* _SET EXERCISE_
Copy each line below that contains "extends".

begin DATA LINES

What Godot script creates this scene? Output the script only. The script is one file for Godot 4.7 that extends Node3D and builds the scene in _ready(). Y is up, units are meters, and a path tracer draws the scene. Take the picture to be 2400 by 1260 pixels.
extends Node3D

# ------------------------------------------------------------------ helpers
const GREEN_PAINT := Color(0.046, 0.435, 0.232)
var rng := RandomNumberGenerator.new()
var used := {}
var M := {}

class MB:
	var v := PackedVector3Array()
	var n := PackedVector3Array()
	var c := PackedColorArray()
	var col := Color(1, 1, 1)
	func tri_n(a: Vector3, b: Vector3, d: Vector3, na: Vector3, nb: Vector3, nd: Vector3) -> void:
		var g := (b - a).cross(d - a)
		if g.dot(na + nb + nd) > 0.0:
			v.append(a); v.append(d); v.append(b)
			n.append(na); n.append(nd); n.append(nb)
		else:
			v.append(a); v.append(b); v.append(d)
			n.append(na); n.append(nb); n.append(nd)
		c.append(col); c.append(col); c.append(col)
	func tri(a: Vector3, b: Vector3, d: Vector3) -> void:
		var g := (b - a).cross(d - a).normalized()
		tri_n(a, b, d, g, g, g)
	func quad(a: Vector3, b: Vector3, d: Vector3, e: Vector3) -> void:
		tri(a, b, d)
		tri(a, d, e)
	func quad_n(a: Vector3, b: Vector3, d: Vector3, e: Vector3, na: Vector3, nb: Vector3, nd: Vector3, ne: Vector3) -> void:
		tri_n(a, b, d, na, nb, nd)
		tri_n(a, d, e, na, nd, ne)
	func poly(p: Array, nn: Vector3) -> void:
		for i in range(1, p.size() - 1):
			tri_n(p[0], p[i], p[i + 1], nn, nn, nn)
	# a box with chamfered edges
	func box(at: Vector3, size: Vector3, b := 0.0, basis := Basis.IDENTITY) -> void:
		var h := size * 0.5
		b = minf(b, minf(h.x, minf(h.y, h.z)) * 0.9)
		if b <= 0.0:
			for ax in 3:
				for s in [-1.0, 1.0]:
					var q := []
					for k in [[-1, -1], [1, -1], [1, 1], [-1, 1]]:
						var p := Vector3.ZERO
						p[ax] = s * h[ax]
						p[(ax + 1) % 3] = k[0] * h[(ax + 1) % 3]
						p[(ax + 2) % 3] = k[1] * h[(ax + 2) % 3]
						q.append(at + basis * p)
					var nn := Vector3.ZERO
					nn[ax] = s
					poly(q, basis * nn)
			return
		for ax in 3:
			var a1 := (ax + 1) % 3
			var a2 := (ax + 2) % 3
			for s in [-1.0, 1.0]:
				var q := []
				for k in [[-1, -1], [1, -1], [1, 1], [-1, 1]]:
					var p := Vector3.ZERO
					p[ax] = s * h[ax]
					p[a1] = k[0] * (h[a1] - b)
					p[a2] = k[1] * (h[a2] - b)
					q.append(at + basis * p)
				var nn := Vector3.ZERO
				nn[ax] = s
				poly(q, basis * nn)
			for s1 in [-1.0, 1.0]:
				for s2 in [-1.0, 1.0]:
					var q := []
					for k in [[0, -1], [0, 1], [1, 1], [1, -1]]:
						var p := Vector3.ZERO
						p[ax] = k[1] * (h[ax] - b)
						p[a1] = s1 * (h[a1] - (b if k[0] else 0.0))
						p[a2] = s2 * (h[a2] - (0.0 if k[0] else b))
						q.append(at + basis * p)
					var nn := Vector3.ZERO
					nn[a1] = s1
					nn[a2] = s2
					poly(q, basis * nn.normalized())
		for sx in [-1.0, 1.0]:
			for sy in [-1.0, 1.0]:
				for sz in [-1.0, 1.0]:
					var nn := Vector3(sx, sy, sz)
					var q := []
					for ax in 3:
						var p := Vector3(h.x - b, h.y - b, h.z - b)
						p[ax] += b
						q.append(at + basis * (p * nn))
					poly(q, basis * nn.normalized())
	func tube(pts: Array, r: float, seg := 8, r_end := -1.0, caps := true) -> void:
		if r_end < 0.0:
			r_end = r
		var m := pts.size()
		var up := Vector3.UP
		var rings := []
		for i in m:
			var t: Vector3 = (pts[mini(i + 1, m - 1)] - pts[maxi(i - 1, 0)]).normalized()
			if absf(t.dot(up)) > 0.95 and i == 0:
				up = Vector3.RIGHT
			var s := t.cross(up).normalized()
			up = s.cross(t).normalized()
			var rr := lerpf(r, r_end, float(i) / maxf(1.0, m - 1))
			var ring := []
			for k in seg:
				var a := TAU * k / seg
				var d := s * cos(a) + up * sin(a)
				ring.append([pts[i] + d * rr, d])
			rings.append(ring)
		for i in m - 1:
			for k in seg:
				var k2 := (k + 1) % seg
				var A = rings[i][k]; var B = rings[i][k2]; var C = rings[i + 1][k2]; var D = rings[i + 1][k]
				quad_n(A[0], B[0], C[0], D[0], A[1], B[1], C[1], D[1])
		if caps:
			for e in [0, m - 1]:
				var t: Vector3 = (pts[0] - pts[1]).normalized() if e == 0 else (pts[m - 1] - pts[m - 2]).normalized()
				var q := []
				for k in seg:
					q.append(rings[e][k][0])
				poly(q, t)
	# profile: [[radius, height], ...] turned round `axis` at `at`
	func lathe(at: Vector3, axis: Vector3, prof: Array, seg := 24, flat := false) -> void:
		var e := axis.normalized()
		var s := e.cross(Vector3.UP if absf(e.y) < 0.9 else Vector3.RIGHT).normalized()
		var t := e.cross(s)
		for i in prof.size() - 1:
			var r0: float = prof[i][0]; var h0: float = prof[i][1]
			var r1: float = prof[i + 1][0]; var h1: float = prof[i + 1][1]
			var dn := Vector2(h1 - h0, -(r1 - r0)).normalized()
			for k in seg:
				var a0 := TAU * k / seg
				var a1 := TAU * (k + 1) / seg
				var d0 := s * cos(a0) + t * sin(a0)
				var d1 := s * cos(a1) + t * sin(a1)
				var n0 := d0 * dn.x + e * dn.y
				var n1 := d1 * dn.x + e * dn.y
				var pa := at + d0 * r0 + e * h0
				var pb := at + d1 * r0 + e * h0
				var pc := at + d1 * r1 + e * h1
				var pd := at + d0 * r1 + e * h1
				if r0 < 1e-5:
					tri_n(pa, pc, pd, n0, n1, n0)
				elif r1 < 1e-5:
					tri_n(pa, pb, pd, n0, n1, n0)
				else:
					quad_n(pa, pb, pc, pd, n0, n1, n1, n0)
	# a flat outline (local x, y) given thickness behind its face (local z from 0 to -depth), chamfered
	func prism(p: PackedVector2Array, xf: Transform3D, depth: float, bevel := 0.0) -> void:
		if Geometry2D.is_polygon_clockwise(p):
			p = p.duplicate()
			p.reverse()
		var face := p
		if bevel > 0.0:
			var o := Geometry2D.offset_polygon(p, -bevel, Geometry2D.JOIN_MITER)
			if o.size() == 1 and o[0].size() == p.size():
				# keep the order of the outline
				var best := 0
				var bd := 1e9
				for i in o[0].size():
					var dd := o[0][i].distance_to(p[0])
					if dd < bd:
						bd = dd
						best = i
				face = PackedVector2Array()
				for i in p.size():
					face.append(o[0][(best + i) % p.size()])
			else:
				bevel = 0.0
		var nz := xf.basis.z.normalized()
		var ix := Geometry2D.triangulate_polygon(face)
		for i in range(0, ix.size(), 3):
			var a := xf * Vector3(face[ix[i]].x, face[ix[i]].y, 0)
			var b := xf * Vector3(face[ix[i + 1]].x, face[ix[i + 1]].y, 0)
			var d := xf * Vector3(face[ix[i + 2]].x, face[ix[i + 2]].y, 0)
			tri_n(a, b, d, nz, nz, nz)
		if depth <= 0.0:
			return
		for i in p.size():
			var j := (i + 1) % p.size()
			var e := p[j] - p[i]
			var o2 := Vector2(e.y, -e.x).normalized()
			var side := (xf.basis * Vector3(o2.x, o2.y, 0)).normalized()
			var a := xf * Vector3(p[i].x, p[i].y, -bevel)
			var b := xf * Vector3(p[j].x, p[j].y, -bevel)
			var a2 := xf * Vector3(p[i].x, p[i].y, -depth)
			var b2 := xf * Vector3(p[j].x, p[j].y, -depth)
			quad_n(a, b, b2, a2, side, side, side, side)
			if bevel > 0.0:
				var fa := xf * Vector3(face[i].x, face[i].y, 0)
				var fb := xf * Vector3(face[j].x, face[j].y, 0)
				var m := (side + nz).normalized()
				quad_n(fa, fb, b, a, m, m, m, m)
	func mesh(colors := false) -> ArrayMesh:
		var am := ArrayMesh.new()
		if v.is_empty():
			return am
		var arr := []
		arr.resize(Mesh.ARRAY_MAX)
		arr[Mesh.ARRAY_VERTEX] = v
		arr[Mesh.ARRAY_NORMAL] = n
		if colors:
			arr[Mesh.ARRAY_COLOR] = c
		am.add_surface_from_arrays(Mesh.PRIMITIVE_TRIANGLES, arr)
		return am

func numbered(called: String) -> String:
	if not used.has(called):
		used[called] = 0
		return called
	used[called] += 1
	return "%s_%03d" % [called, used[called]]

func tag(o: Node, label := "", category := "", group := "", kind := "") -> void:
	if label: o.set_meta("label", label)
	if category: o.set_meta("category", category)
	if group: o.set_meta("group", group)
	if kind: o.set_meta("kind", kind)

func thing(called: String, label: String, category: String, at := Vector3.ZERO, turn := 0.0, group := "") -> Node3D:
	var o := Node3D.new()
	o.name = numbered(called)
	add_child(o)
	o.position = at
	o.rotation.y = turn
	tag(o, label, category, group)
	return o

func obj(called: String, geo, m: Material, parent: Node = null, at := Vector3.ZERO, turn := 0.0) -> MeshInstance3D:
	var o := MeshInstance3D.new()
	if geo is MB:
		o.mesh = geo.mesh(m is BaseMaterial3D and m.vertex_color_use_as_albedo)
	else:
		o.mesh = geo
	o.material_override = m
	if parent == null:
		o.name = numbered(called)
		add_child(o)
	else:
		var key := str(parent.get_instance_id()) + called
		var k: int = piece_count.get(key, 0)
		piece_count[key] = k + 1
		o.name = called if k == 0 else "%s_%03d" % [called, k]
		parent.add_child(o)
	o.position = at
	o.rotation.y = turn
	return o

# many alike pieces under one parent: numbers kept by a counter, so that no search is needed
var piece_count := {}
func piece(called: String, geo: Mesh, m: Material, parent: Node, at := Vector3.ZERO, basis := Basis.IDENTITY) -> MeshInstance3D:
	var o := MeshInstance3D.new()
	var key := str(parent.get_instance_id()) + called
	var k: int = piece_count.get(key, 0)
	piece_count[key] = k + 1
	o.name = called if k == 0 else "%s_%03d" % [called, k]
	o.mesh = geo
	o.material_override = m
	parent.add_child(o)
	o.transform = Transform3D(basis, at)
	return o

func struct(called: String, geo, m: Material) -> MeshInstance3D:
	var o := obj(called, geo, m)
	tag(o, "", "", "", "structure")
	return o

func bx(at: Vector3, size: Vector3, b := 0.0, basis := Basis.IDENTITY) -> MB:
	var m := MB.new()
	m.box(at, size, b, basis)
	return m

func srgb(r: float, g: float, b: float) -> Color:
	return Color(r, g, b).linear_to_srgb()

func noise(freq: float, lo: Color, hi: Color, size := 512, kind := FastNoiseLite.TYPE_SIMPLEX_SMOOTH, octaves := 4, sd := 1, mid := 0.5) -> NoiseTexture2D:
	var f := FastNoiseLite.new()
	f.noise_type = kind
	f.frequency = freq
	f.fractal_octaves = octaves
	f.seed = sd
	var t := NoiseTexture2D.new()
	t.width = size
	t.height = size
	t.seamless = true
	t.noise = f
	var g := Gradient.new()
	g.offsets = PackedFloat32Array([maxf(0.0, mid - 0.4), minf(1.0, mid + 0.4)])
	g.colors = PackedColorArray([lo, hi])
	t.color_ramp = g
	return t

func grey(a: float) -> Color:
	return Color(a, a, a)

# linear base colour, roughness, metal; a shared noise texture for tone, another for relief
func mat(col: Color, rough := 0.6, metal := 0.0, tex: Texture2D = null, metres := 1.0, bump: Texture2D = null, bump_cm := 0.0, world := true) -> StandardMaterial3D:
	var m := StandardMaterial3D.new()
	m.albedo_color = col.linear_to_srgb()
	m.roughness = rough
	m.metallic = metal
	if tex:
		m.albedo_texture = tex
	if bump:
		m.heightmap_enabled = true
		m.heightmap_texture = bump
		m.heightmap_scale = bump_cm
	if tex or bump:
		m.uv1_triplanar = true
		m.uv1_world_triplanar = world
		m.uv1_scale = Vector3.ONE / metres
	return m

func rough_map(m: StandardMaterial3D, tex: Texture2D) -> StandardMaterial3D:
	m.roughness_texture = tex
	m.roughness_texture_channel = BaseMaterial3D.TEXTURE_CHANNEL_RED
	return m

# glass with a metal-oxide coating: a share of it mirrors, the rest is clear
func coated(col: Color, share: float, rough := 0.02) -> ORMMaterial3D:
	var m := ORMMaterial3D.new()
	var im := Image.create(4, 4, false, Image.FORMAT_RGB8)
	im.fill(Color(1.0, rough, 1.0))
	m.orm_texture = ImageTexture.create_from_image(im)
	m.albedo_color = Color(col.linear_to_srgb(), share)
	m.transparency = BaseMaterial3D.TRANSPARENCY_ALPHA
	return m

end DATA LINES

* _ANSWER TO THE EXERCISE_
What Godot script creates this scene? Output the script only. The script is one file for Godot 4.7 that extends Node3D and builds the scene in _ready(). Y is up, units are meters, and a path tracer draws the scene. Take the picture to be 2400 by 1260 pixels.
extends Node3D